Most observers understand that there are serious privacy issues involved when anyone–be it a marketer and (especially) a politician engages in data collection and micro-targeting online without prior consumer/citizen consent. While a few might express sentiments of cynicism–claiming that because some lawmakers may use these techniques it’s unlikely they will support safeguards–the opposite is true. Responsible lawmakers will recognize that in a digital democracy, protecting everyone’s privacy is crucial. Just as the Children’s Online Privacy Protection Act, which I helped spearhead, received strong bi-partisan support (Sen. John McCain was a co-sponsor, along with Rep. Ed Markey, for example), so will new rules which protect everyone online. Responsible parties will support meaningful safeguards–or be on the wrong side of much consumer ire.
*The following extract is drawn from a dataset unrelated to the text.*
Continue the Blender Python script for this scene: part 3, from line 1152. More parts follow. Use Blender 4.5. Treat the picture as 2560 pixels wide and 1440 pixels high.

PS: NPR has a fascinating and a very revealing video interview on this topic with Michael Bassik, Vice President for Interactive Marketing at MSHC Partners. MSHC represents the Democratic National Committee, Moveon.org, and the Center for American Progress, among many others. Here’s an especially informative excerpt [my transcription]:

“…in the past we were able to determine whether an advertisement was delivered, and we call those advertising impressions; we were able to determine how many people clicked on an ad, which is called the click-thru rate, and we could figure out from there the cost-per-click. That was about the extent of the reporting we had in the past. But now in 2008 we have tremendous deep reporting capabilities. So I can tell you, for example, who saw a John McCain banner ad on which site. And which placement on that site and which size the ad was. I can tell you how long that ad was on the page for before someone click on it. I can tell you if they clicked on it whether they donated, whether they signed –up. But also tell you whether someone saw that ad, but did not click on it. But two weeks later went to John McCain’s website on their own and made a donation. We can tie that donation back to the fact that they saw an ad on CNN.com three weeks prior in the political section in the 728 by 90 leaderboard size. I used McCain as an example, but of course all the candidates, including our Democratic and progressive candidates, are doing that.”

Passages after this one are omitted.